Alison Jones:                        Its, yeah, it’s got more haggis in it definitely. Brilliant, that’s a really good recommendation. Thank you. Now, if people want to find out more about you, more about what you do, more about your blog, where should they go?

Euan Semple:                       My website is euansemple.com and my Twitter handle is @euan, the blog part of the website, so you’ll get to me through that.

Alison Jones:                        Fantastic, and I put all those-

Euan Semple:                       It’s funny, because I do make a demarcation between Facebook and tandem work at home, so then I have platform if you want to say hi.

Alison Jones:                        Brilliant. I can vouch for that, it’s a very good social media concept, cause he talks about interesting things. And I like that you’ve actually got such an interesting group of people around. I often read the full thread of your discussions.

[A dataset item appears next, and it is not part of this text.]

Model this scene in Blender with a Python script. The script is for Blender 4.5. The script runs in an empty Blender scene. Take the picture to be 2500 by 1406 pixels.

Euan Semple:                       Some of them are great, and some of them are just like watching a late night chat show on the telly. I’m very proud of that, and I wrote a most mischievous post the other day, with all the fuss about Facebook, I said, “I do love Facebook,” and then I said, “okay, maybe that’s overstating it a little.” But, what I love about it is those conversations, and I will go anywhere, wherever it is on the internet that I get those good conversations and it happens to be Facebook at the moment.

Alison Jones:                        Yeah, I’ll drink to that. Brilliant. Alright, thank you so much for time you, and that was absolutely fascinating. I really could carry-on talking to you all day. I think your voice is more shortbread, it’s more sort of that lovely buttery shortbread. You good with that?

Euan Semple:                       Millionaire shortbread, maybe?

Alison Jones:                        Yeah, I’ll give you some chocolate on top, there you go.

Euan Semple:                       Thank you.

Alison Jones:                        Great to talk to you.

Euan Semple:                       Thank you.